Like investors in a bear market, many clubs opted to limit their exposure to this year's draft. Five clubs, for example, arrived at Telstra Dome yesterday with no more than the legislated minimum of three selections.

Collingwood was one of them and recruiting manager Derek Hine's final selection was Jaxson Barham, a father-son acquisition.

Hawthorn was another. No club has invested more faith in the draft system over recent years than the Hawks and yet they held only three picks and used the last of them on Stuart Dew, a 28-year-old coming out of retirement.

This narrowing of the aperture was common. West Coast was finished by pick 22, with two selections in the first round and two in the second. In and out.

The Kangaroos, who had five selections, redrafted one of their own, Blake Grima, and plucked Scott Thompson from Geelong's VFL side.

Geelong laid relatively low. As premiers, the Cats might have had persuasive reasons to buy heavily into this year's draft. With salary cap issues to manage, it could not have been forgotten that the cheapest players are draftees.

Recruiting manager Stephen Wells carried five selections to his club-coloured draft table and proceeded to use the first of them on a 21-year-old from East Fremantle by the name Harry Taylor and another on Adam Donohue, like Barham a discounted father-son recruit.

Perhaps this was to be expected when, in trade week back in October, lots of business was done.

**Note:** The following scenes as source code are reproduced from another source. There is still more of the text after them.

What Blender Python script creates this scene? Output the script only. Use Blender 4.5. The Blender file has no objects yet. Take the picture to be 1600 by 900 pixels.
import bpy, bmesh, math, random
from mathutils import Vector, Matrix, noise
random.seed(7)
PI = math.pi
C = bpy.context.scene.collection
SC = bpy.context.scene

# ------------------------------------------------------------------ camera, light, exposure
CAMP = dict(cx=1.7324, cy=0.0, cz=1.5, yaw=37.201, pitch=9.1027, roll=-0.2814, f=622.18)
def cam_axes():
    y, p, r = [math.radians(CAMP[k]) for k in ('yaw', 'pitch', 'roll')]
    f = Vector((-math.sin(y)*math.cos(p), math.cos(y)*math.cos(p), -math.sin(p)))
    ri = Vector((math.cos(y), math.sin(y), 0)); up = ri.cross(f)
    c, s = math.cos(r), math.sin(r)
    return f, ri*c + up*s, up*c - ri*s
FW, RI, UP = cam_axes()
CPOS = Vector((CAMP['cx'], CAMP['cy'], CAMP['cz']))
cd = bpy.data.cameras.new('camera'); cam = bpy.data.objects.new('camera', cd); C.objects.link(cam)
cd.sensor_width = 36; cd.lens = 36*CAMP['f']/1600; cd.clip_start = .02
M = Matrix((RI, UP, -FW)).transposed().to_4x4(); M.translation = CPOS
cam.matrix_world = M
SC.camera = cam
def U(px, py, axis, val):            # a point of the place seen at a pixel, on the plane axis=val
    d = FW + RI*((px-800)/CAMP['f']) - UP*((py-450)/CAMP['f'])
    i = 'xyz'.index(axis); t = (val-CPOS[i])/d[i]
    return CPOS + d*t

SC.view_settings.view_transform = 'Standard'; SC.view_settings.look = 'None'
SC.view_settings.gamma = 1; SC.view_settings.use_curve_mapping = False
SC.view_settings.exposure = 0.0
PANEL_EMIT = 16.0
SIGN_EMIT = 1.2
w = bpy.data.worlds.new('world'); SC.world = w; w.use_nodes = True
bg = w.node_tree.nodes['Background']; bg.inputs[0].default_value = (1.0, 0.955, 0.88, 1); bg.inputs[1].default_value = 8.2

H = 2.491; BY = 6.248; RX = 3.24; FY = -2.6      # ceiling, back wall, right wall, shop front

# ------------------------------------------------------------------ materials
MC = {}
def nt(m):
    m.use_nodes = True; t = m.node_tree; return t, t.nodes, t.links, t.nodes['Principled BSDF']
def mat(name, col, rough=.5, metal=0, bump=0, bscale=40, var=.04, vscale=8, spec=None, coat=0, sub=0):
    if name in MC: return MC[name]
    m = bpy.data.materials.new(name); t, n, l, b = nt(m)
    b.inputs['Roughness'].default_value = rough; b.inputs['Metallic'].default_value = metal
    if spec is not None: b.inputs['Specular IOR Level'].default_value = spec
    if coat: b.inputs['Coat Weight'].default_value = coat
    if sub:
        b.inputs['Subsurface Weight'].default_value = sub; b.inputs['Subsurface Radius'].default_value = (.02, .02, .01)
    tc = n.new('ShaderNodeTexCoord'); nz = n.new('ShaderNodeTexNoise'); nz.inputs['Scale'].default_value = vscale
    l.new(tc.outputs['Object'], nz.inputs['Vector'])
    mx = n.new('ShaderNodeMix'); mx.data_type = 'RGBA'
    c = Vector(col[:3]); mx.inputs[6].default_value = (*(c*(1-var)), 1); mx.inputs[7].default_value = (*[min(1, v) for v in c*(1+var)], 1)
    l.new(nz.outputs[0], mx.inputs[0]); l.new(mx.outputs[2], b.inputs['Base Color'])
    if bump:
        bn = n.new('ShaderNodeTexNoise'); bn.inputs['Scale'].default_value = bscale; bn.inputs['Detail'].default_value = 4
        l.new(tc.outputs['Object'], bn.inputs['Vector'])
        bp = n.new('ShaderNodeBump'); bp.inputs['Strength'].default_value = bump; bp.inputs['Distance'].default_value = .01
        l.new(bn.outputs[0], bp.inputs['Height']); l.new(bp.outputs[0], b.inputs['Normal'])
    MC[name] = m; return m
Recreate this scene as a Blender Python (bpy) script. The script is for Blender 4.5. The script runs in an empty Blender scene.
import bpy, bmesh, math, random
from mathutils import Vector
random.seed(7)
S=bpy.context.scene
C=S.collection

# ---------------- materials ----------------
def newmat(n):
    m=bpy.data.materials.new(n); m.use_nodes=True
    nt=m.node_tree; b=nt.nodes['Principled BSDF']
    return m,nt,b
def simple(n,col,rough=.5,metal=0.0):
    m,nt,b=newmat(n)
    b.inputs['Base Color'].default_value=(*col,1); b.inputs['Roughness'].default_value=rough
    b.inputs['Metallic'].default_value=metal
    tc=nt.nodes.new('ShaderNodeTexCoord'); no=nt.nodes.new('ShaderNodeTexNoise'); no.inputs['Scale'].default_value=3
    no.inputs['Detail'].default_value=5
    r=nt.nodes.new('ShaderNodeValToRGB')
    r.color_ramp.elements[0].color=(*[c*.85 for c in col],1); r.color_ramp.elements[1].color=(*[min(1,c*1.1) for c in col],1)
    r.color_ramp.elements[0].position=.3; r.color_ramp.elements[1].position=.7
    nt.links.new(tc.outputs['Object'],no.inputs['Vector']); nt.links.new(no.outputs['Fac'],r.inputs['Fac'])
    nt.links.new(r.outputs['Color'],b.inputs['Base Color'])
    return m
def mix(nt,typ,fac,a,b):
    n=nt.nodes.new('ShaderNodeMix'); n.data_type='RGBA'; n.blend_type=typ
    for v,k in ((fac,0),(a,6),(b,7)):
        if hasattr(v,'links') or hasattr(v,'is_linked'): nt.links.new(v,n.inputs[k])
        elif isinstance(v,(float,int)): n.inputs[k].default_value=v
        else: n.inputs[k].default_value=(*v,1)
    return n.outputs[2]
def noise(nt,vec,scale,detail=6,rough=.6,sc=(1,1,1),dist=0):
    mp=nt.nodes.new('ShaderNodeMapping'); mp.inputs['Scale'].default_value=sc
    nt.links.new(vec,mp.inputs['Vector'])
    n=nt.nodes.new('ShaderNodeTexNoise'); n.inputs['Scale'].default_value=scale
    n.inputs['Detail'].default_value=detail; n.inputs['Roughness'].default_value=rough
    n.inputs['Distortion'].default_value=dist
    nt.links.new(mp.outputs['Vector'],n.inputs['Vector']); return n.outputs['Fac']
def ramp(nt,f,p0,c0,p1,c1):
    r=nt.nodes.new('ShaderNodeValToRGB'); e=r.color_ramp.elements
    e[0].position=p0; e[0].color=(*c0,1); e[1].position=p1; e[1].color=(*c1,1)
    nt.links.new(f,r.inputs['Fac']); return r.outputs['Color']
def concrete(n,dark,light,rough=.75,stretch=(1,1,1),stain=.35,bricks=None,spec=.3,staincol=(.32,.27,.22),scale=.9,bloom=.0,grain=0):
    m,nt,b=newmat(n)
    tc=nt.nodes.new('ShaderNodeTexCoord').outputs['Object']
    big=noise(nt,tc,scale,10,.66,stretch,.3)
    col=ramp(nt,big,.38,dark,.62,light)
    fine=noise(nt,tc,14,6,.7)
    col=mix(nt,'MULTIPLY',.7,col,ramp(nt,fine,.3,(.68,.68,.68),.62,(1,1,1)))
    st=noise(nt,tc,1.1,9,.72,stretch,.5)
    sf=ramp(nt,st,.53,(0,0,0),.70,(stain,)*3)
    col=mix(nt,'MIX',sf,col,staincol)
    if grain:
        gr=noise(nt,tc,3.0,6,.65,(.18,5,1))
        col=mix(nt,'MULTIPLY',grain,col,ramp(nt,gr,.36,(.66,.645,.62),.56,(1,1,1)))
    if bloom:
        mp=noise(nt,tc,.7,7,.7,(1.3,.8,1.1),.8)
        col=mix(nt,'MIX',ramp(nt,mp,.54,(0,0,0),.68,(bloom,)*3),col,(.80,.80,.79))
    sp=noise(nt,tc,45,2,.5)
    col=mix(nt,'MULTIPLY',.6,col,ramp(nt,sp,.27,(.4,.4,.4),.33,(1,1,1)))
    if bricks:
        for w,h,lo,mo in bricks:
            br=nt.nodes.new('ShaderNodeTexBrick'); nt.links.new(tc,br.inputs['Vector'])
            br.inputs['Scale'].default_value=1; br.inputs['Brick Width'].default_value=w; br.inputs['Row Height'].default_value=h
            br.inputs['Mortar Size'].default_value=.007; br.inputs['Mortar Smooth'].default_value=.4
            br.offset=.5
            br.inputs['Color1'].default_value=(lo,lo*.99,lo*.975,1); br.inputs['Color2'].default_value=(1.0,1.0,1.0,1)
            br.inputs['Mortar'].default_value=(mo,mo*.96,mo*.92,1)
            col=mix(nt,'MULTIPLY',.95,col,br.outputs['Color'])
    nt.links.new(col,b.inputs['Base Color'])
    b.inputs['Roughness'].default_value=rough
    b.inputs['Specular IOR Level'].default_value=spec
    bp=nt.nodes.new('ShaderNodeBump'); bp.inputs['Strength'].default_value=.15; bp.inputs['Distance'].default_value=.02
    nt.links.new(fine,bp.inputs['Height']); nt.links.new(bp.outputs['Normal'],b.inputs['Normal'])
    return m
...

The AFL Players Association, among others, voiced its concern in 2006 when, in its opinion, too few players moved clubs during the annual trash and treasure sale. Not this year.

Admittedly, clubs were no longer compelled to use a draft pick obtained in any trade but almost two dozen players made moves, a sign of two things: that clubs did not value their picks as highly this year as they did last year; and many preferred even a cast-off to their chances at the draft table. It did not pass without note that three of the top 26 players, including the seventh selection, Rhys Palmer, were available in last year's draft.

Fremantle, usually the compulsive trader of the competition, was one club that didn't deal in October. Instead, it held its judgement and then picked Mark Johnson and Kepler Bradley with two of its five picks yesterday. In effect, the Dockers recycled two players, as they do most years, and then met the untried player minimum of three. Palmer was their first selection.

There were exceptions to the apparent view of the merits of this year's draft. Adelaide opened up to it like a whale gulping plankton, using six of its seven selections, and the Western Bulldogs also used six. They, clearly, trust the future.

But many more were asking whether Johnson, at 29, would have even been considered, let alone selected, last year. Most thought not.